Girl Power

At last year's IPC World Swimming Championships held in Durban, South African swimming stars Shareen Sapiro and Handri de Beer each won a bronze medal. Sapiro produced her result in the women’s S10 100 metres backstroke and De Beer hers in the women’s S12 400 metres freestyle.

This year, both swimmers delivered good performances in the water. In April, de Beer and Sapiro took part in the Nedbank National Championships for the Physically Disabled held in Germiston, Gauteng.

Swimming at the Delville Pool behind the Germiston Athletics Stadium, de Beer and Sapiro both won the women’s 100 metres freestyle in their individual classes. De Beer clocked a time of 1:14.08, while Sapiro swam a time of 1:11.15. De Beer also won the women's 200 metres freestyle in a time of 2 minutes 38 seconds, beating Central Gauteng's Adri Visser, who swam a time of 3:13.
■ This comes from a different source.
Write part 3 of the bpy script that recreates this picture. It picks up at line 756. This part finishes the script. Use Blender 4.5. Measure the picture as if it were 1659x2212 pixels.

Both de Beer, a visually impaired swimmer, and Sapiro, who has only partial movement of her abdominal muscles, have been named in the provisional Paralympic squad to compete in Beijing next year.

24-year-old De Beer, a Pretoria university student, swims in the classification S12 for visually impaired athletes. The bronze she won in the 400 metres freestyle in Durban last year was her first world championship medal.

Sapiro’s coach at the IPC Swimming Championships, Theo Verster, is highly impressed with his swimmer’s progress. He said of her 2006 performance, “Shareen showed big match temperament that’s seen her into this team, and this kind of performance can only bode well for the Paralympics in two years’ time.” (Picture:Handri de Beer - It’s going to be rising star Handri de Beer’s first Paralympics in 2008.)

Verster, a two times Olympic qualifier, who held the world record for 200m Butterfly and 200m Individual Medley, has continued training Sapiro since the IPC Swimming Championships. “She has improved remarkably since I first started working with her a few weeks before the Championships in Durban.

“One of her key events is the 50 m backstroke. In Durban she swam a 37 second race. More recently she swam a 35 second race, which is one second faster than the winning time in Durban.”

Since the Durban IPC event, Sapiro has performed so well that she has swum herself into the top 10.

“Her progress has had a snowball effect. She works very hard, she knows what is required and she understands the process of attaining her goals. She gobbles up everything in terms of training that we throw at her. She is very dedicated and focused.”

Verster began coaching disabled swimmers two years ago when he started training Tadhg Slattery. “My dad was visually impaired so I grew up understanding disability. I enjoy coaching my swimmers. Once athletes are in the water they are all alike. They are neither able-bodied nor disabled.”

Handri de Beer

Handri is a student at the University of Pretoria studying BA Sports Science, and has been swimming competitively since 1999.

“I was a middle distance athlete before I took up swimming. I tore some ligaments during a run. My doctors said I should rather do a sport that does not put pressure on my ankle. So I began swimming for myself at the gym. The coach of the swim squad saw me and invited me to join them.”

With a number of successful swims under her belt, and her recent performance at the Nedbank Championships, she is now training for Beijing. “I was happy with my performance at the Nedbank Championships, considering that I had been ill and it affected my training,” says Handri. “On the day, I swam my heart out regardless. I don’t think I swam my best, but I wasn’t expecting to. Since then, I have taken some time off to plan my training going forward. Now, it is all about being ready for Beijing.”

When she trains, she doesn’t just get in the pool. She has a goal and is very disciplined about her training. But she says swimming is also supposed to be fun. “It allows me to achieve my goals, teaches me something new all the time, and provides me with balance in my life. I love swimming.”

Provisional swim squad named

Swimming legend Natalie du Toit sprint sensation Oscar Pistorius have been nominated to spearhead the South African squad at the 2008 Beijing Paralympics. The provisional Paralympic squad must still be ratified by SASCOC.

Du Toit is joined by Handri de Beer, Shareen Sapiro, Emily Gray and Adri Visser. De Beer and Sapiro won bronze medals at the Durban IPC Championships, while Gray and Visser performed well at the Nedbank Championships.

Veteran medallist Tadhg Slattery will swim in possibly his last Paralympics in Beijing. The 35 year-old is a five-time Paralympic medallist, having won a gold medal at Barcelona, silver at Atlanta and Sydney and gold at Athens. Slattery won two gold medals on the opening day of the Nedbank Championships in April. He will be joined by a host of young stars, including Charl Bouwer, Tiaan du Plessis, Hendrik van der Merwe and Sibusiso Mogale. (Picture:Tadhg Slattery - Veteran medallist Tadhg Slattery will compete in his 5th Paralympics in Beijing next year.)